Tuesday, September 02, 2008

Don Boudreaux makes sense about global oil supplies

here:
Imagine, Russ says, a room full of pistachio nuts. You love pistachios and can eat all that you wish as long as you throw each empty shell back into the room whenever you eat a nut. You might suppose that you'll eventually devour all of the nuts in the room. Their number, after all, is finite.

But some thought reveals this conclusion to be, well, nutty. At the start it's easy to find pistachio shells containing nuts. The more you eat, though, the more difficult it becomes to find uneaten nuts among the increasing number of empty shells. Eventually, it will not be worth the time and effort required to search amidst the empty shells for the relatively few remaining nuts. You'll voluntarily leave uneaten pistachios in the room.

And so it is with oil. As we continue using oil, getting more of it becomes increasingly difficult.
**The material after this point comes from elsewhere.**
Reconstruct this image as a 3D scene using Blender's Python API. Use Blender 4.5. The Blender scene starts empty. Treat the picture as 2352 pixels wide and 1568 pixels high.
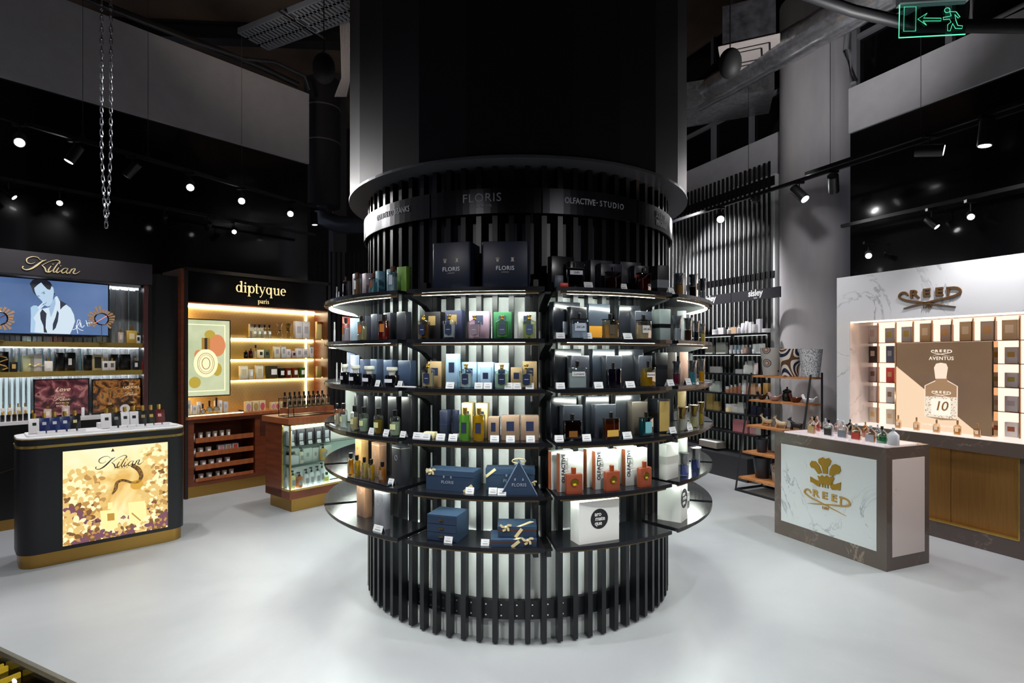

This increasing difficulty of finding and extracting oil is reflected in its higher price -- a phenomenon that prompts consumers to consume oil more carefully and prompts producers to explore for alternatives.

Also, just as it would be absurd to estimate your household's lifetime supply of food based only upon the stock in your pantry, it's absurd to estimate the world's long-term supply of oil based only upon today's proven reserves of that resource. There simply is no good way to know how much oil exists in the Earth beyond the always-limited amounts that oil producers have proven to exist through their economically constrained explorations.